There is actually a post very similar to this but asking a different question from about 5 years ago.
I have a set of points which are not elliptical, and I would like to fit an ellipse to them in the least squares sense. These are the functions I found to do the computation. I checked them over briefly but couldn't find any errors.
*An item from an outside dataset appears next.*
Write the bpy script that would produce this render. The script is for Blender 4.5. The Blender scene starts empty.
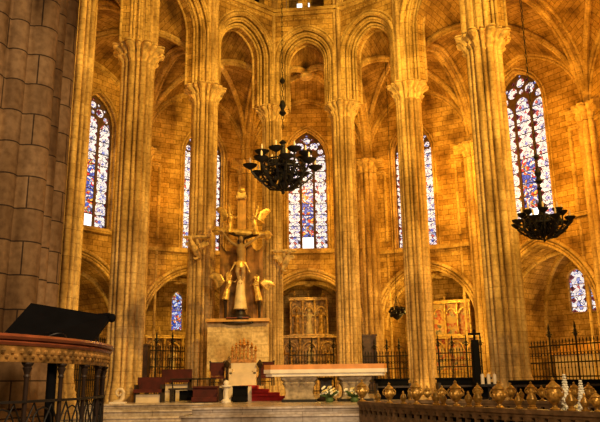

http://nicky.vanforeest.com/misc/fitEllipse/fitEllipse.html
import numpy as np
import numpy.linalg as linalg
import matplotlib.pyplot as plt
def fitEllipse(x,y):
x = x[:,np.newaxis]
y = y[:,np.newaxis]
D = np.hstack((x*x, x*y, y*y, x, y, np.ones_like(x)))
S = np.dot(D.T,D)
C = np.zeros([6,6])
C[0,2] = C[2,0] = 2; C[1,1] = -1
E, V = linalg.eig(np.dot(linalg.inv(S), C))
#print E
n = np.argmax(np.abs(E))
a = V[:,n]
return a
def ellipse_center(a):
b,c,d,f,g,a = a[1]/2, a[2], a[3]/2, a[4]/2, a[5], a[0]
num = b*b-a*c
x0=(c*d-b*f)/num
y0=(a*f-b*d)/num
return np.array([x0,y0])
def ellipse_angle_of_rotation( a ):
b,c,d,f,g,a = a[1]/2, a[2], a[3]/2, a[4]/2, a[5], a[0]
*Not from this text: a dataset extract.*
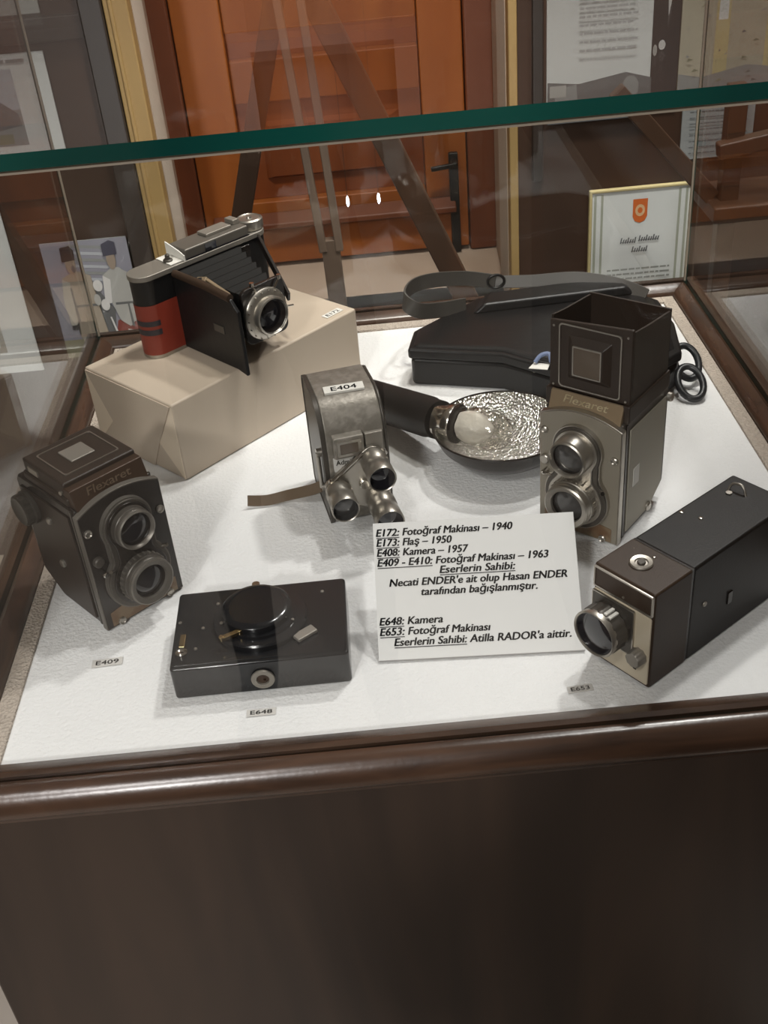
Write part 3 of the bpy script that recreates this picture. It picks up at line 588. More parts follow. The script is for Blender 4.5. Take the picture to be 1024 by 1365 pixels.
for zz in (0.130,):
    bm = B(); cyl(bm, (0.0455, 0.104, zz), (1, 0, 0), 0.005, 0.006, 20, ch=0.001); obj('strap_lug', bm, 'satin', t2)

# ------------------------------------------------------------------ wrapped box
wb = thing('wrapped_box', 'cream paper-wrapped box carrying the folding camera', 'box', (-0.1638, 0.5590, 0.0004), 44.7)
bw, bd, bh = 0.314, 0.1746, 0.1045
bm = B(); box(bm, -bw/2, bw/2, 0, bd, 0, bh); obj('paper_wrap', bm, 'cream_paper', wb, bevel=0.003)
X = -bw/2
for tri in ([(0.0015, bh-0.004), (0.0015, 0.001), (0.040, 0.040)], [(bd-0.0015, bh-0.004), (bd-0.0015, 0.001), (bd-0.040, 0.040)]):
    bm = B(); prism(bm, tri, X-0.0006, X+0.001, 'x'); obj('fold_flap', bm, 'cream_paper2', wb, smooth=False)
bm = B(); prism(bm, [(0.003, bh-0.003), (bd-0.003, bh-0.003), (bd-0.040, 0.040), (bd-0.055, 0.001), (0.060, 0.001), (0.040, 0.040)], X-0.0014, X+0.001, 'x'); obj('end_flap', bm, 'cream_paper', wb, smooth=False)
def small_label(label, text, x, y, z, rz, w, h, base, ink, tilt=0.0):
    t = thing('paper_label', label, 'label', (x, y, z), rz); t.rotation_euler = (tilt, 0, math.radians(rz))
    bm = B(); box(bm, -w/2, w/2, -h/2, h/2, 0, 0.0006); obj('paper', bm, base, t, smooth=False)
    bm = B(); text_bm(bm, text, h*0.80, Matrix.Translation((0, -h*0.28, 0.0008)), fit=w*0.74, align='CENTER', bold=0.012, ext=0.0001); obj('printed_text', bm, ink, t, smooth=False)
    return t
small_label('small cream label reading E172 on the far corner of the wrapped box', 'E172', -0.0835, 0.6600, 0.1052, 44.7, 0.030, 0.011, 'white_label', 'label_ink')
small_label('small grey label reading E409 on the cloth left of the black box camera', 'E409', -0.324, 0.129, 0.0006, 3, 0.030, 0.0105, 'grey_label', 'label_ink')
small_label('small grey label reading E648 on the cloth before the black box camera', 'E648', -0.169, 0.040, 0.0006, 0, 0.027, 0.0085, 'grey_label', 'label_ink')
small_label('small grey label reading E653 on the cloth by the movie camera with a cream front', 'E653', 0.1225, 0.0315, 0.0006, 4, 0.023, 0.0085, 'grey_label', 'label_ink')

# ------------------------------------------------------------------ folding camera on the box
fc = thing('folding_camera', 'old bellows folding camera with red tape standing on the wrapped box', 'camera', (-0.2430, 0.6495, 0.1056), 42.0)
W, Hh = 0.203, 0.105
foot = rrect(-W/2, W/2, -0.018, 0.018, 0.0175, 8)
bm = B(); prism(bm, foot, 0.003, Hh-0.004, 'z'); obj('body', bm, 'black_leather', fc)
bm = B(); prism(bm, rrect(-W/2-0.001, W/2+0.001, -0.019, 0.019, 0.0185, 8), 0.0, 0.004, 'z'); obj('base_plate', bm, 'satin', fc)
tape = [(x, y) for x, y in rrect(-W/2-0.0008, W/2, -0.0188, 0.0188, 0.0183, 8) if x < -W/2+0.036]
tl = [p for p in rrect(-W/2-0.0008, W/2+0.3, -0.0188, 0.0188, 0.0183, 10) if p[0] < -W/2+0.04]
tl = [(-W/2+0.050, 0.0188)] + tl + [(-W/2+0.050, -0.0188)]
def wrap(bm, path, z0, z1, off=0.0, mi=0):
    c = Vector((-W/2+0.018, 0)); out = []
    for x, y in path:
        v = Vector((x, y)); n = (v-c).normalized() if x < -W/2+0.018 else Vector((0, 1 if y > 0 else -1)); v = v+n*off; out.append((bm.verts.new((v.x, v.y, z0)), bm.verts.new((v.x, v.y, z1))))
    for a, b in zip(out, out[1:]): bm.faces.new((a[0], b[0], b[1], a[1])).material_index = mi
bm = B(); wrap(bm, tl, 0.004, 0.070); tp_ = obj('red_tape', bm, 'red_tape', fc)
tm = tl[9:-1]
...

return 0.5*np.arctan(2*b/(a-c))
def ellipse_axis_length( a ):
b,c,d,f,g,a = a[1]/2, a[2], a[3]/2, a[4]/2, a[5], a[0]
up = 2*(a*f*f+c*d*d+g*b*b-2*b*d*f-a*c*g)
down1=(b*b-a*c)*( (c-a)*np.sqrt(1+4*b*b/((a-c)*(a-c)))-(c+a))
down2=(b*b-a*c)*( (a-c)*np.sqrt(1+4*b*b/((a-c)*(a-c)))-(c+a))
res1=np.sqrt(up/down1)
res2=np.sqrt(up/down2)
return np.array([res1, res2])
My problem is this: I have sets of geospatial data to which I need to fit these ellipses. In order to compare ellipses at different latitudes I need to project them all to local tangent planes. This is easy. HOWEVER: With one such sample set of data, the functions work and give me a well-formed ellipse. When I do the projection, however, it gives me an ellipse whose major axis is somehow shorter than the the minor axis, which makes computing a non-imaginary eccentricity difficult :P ($e = \sqrt{1 - b/a}$).
Even if my projection were wrong (it isn't), these functions should still be able to take these points and produce a fit. I can't figure out why with some datasets it produces nonsense geometrical data. Any ideas?
If not, does anybody have any other way to fit an ellipse to data in python?